══ DATASET RECORDS
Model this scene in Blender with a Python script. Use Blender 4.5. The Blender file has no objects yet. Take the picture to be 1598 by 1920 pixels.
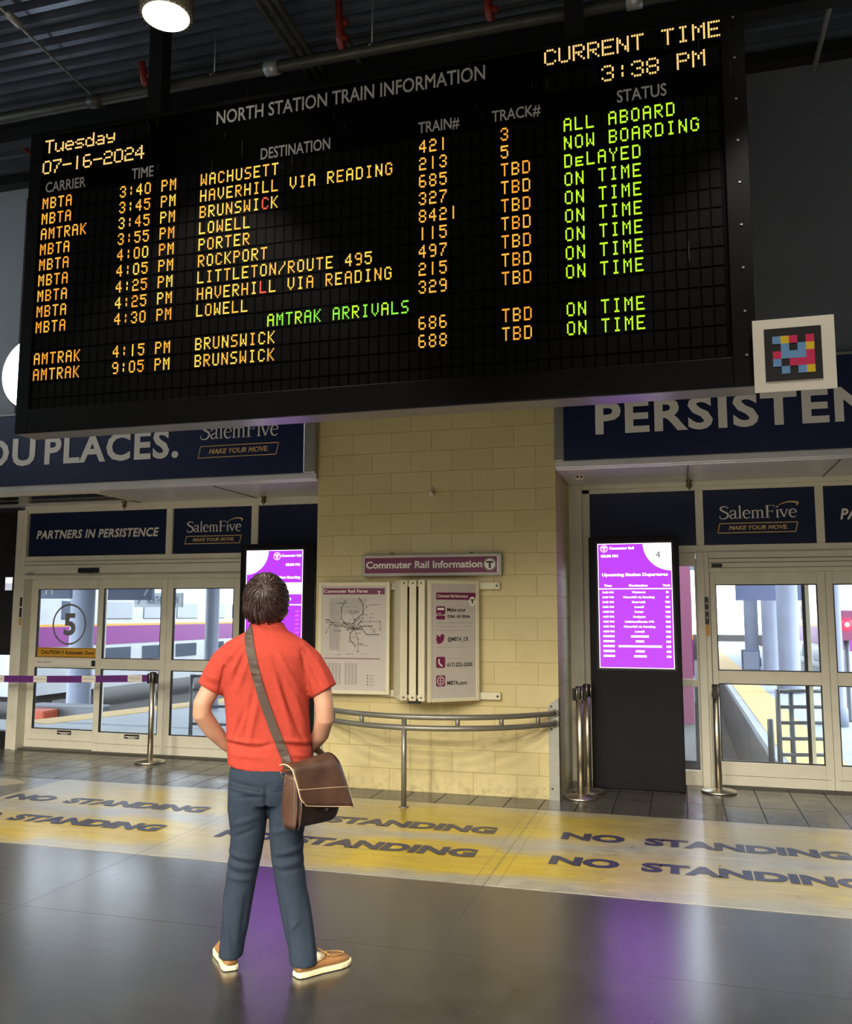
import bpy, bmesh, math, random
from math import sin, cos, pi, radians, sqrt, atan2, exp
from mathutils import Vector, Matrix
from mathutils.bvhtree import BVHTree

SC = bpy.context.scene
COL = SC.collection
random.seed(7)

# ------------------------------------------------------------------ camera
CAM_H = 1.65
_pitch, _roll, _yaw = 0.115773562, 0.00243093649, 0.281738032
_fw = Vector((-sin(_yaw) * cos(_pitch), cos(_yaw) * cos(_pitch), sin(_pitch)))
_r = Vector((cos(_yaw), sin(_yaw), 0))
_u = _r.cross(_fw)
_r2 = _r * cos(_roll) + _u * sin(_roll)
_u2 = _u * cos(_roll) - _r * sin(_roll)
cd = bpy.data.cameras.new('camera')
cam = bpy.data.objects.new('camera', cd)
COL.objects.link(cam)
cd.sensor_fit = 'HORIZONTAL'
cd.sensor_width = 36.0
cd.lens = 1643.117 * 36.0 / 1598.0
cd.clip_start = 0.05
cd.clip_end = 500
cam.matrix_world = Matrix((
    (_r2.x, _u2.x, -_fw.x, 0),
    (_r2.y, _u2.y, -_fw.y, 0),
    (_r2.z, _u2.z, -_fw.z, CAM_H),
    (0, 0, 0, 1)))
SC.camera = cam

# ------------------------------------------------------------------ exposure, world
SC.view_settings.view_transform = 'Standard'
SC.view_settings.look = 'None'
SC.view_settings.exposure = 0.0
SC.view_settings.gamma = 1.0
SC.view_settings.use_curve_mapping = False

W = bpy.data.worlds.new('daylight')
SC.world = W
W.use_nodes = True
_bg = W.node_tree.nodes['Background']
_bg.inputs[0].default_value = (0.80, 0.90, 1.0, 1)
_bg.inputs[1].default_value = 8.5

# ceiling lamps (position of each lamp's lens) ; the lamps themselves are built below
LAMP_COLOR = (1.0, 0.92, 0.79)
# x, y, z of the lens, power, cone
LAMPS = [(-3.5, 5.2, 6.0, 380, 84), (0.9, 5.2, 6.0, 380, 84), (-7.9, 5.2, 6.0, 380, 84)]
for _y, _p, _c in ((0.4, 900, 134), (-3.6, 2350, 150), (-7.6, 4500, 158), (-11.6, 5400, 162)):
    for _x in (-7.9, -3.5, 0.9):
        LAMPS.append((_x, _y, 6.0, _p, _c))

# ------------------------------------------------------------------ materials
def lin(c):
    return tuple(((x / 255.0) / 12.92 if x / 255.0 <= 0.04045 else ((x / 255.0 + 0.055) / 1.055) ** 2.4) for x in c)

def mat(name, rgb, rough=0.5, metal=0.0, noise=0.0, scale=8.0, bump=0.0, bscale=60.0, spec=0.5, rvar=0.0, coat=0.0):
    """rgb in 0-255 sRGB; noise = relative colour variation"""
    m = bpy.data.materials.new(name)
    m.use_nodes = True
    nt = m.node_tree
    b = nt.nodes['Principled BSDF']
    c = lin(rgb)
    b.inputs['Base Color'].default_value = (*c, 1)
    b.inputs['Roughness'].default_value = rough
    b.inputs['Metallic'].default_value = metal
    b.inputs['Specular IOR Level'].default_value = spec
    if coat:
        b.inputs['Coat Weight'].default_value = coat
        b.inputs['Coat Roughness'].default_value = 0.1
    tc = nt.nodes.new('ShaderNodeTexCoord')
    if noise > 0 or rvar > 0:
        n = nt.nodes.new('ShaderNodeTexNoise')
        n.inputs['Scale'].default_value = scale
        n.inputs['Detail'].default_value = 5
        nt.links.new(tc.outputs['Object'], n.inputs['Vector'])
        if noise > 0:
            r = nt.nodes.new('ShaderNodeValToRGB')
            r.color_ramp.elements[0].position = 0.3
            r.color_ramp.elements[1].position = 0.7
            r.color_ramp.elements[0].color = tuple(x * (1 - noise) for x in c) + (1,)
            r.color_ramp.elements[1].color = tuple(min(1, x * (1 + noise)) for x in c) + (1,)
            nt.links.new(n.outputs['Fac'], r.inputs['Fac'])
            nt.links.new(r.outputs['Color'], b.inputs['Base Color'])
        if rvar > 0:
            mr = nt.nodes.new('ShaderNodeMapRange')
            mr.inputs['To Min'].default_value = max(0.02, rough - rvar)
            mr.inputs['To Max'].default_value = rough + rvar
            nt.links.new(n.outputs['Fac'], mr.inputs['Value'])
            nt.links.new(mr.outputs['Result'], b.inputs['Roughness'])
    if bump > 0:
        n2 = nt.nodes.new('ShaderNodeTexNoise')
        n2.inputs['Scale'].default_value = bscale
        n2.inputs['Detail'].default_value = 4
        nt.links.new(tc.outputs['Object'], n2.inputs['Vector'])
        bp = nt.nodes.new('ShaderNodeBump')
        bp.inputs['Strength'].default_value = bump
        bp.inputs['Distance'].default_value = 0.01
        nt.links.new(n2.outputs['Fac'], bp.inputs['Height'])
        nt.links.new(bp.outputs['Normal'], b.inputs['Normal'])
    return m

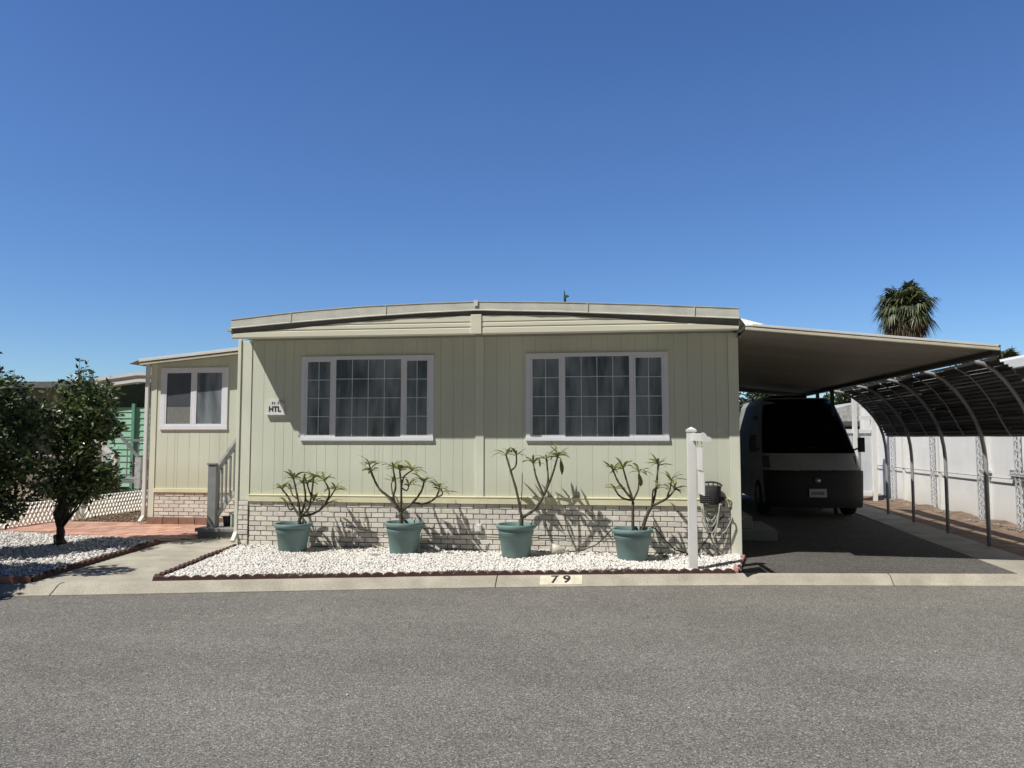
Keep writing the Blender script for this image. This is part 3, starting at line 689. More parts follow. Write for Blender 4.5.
════
- [OBJECTIVE] All of the material above is to be copied exactly, except for its images.

- [TASK ANSWER]
Model this scene in Blender with a Python script. Use Blender 4.5. The Blender file has no objects yet. Take the picture to be 1598 by 1920 pixels.
import bpy, bmesh, math, random
from math import sin, cos, pi, radians, sqrt, atan2, exp
from mathutils import Vector, Matrix
from mathutils.bvhtree import BVHTree

SC = bpy.context.scene
COL = SC.collection
random.seed(7)

# ------------------------------------------------------------------ camera
CAM_H = 1.65
_pitch, _roll, _yaw = 0.115773562, 0.00243093649, 0.281738032
_fw = Vector((-sin(_yaw) * cos(_pitch), cos(_yaw) * cos(_pitch), sin(_pitch)))
_r = Vector((cos(_yaw), sin(_yaw), 0))
_u = _r.cross(_fw)
_r2 = _r * cos(_roll) + _u * sin(_roll)
_u2 = _u * cos(_roll) - _r * sin(_roll)
cd = bpy.data.cameras.new('camera')
cam = bpy.data.objects.new('camera', cd)
COL.objects.link(cam)
cd.sensor_fit = 'HORIZONTAL'
cd.sensor_width = 36.0
cd.lens = 1643.117 * 36.0 / 1598.0
cd.clip_start = 0.05
cd.clip_end = 500
cam.matrix_world = Matrix((
    (_r2.x, _u2.x, -_fw.x, 0),
    (_r2.y, _u2.y, -_fw.y, 0),
    (_r2.z, _u2.z, -_fw.z, CAM_H),
    (0, 0, 0, 1)))
SC.camera = cam

# ------------------------------------------------------------------ exposure, world
SC.view_settings.view_transform = 'Standard'
SC.view_settings.look = 'None'
SC.view_settings.exposure = 0.0
SC.view_settings.gamma = 1.0
SC.view_settings.use_curve_mapping = False

W = bpy.data.worlds.new('daylight')
SC.world = W
W.use_nodes = True
_bg = W.node_tree.nodes['Background']
_bg.inputs[0].default_value = (0.80, 0.90, 1.0, 1)
_bg.inputs[1].default_value = 8.5

# ceiling lamps (position of each lamp's lens) ; the lamps themselves are built below
LAMP_COLOR = (1.0, 0.92, 0.79)
# x, y, z of the lens, power, cone
LAMPS = [(-3.5, 5.2, 6.0, 380, 84), (0.9, 5.2, 6.0, 380, 84), (-7.9, 5.2, 6.0, 380, 84)]
for _y, _p, _c in ((0.4, 900, 134), (-3.6, 2350, 150), (-7.6, 4500, 158), (-11.6, 5400, 162)):
    for _x in (-7.9, -3.5, 0.9):
        LAMPS.append((_x, _y, 6.0, _p, _c))

# ------------------------------------------------------------------ materials
def lin(c):
    return tuple(((x / 255.0) / 12.92 if x / 255.0 <= 0.04045 else ((x / 255.0 + 0.055) / 1.055) ** 2.4) for x in c)

def mat(name, rgb, rough=0.5, metal=0.0, noise=0.0, scale=8.0, bump=0.0, bscale=60.0, spec=0.5, rvar=0.0, coat=0.0):
    """rgb in 0-255 sRGB; noise = relative colour variation"""
    m = bpy.data.materials.new(name)
    m.use_nodes = True
    nt = m.node_tree
    b = nt.nodes['Principled BSDF']
    c = lin(rgb)
    b.inputs['Base Color'].default_value = (*c, 1)
    b.inputs['Roughness'].default_value = rough
    b.inputs['Metallic'].default_value = metal
    b.inputs['Specular IOR Level'].default_value = spec
    if coat:
        b.inputs['Coat Weight'].default_value = coat
        b.inputs['Coat Roughness'].default_value = 0.1
    tc = nt.nodes.new('ShaderNodeTexCoord')
    if noise > 0 or rvar > 0:
        n = nt.nodes.new('ShaderNodeTexNoise')
        n.inputs['Scale'].default_value = scale
        n.inputs['Detail'].default_value = 5
        nt.links.new(tc.outputs['Object'], n.inputs['Vector'])
        if noise > 0:
            r = nt.nodes.new('ShaderNodeValToRGB')
            r.color_ramp.elements[0].position = 0.3
            r.color_ramp.elements[1].position = 0.7
            r.color_ramp.elements[0].color = tuple(x * (1 - noise) for x in c) + (1,)
            r.color_ramp.elements[1].color = tuple(min(1, x * (1 + noise)) for x in c) + (1,)
            nt.links.new(n.outputs['Fac'], r.inputs['Fac'])
            nt.links.new(r.outputs['Color'], b.inputs['Base Color'])
        if rvar > 0:
            mr = nt.nodes.new('ShaderNodeMapRange')
            mr.inputs['To Min'].default_value = max(0.02, rough - rvar)
            mr.inputs['To Max'].default_value = rough + rvar
            nt.links.new(n.outputs['Fac'], mr.inputs['Value'])
            nt.links.new(mr.outputs['Result'], b.inputs['Roughness'])
    if bump > 0:
        n2 = nt.nodes.new('ShaderNodeTexNoise')
        n2.inputs['Scale'].default_value = bscale
        n2.inputs['Detail'].default_value = 4
        nt.links.new(tc.outputs['Object'], n2.inputs['Vector'])
        bp = nt.nodes.new('ShaderNodeBump')
        bp.inputs['Strength'].default_value = bump
        bp.inputs['Distance'].default_value = 0.01
        nt.links.new(n2.outputs['Fac'], bp.inputs['Height'])
        nt.links.new(bp.outputs['Normal'], b.inputs['Normal'])
    return m

Keep writing the Blender script for this image. This is part 3, starting at line 689. More parts follow. Write for Blender 4.5.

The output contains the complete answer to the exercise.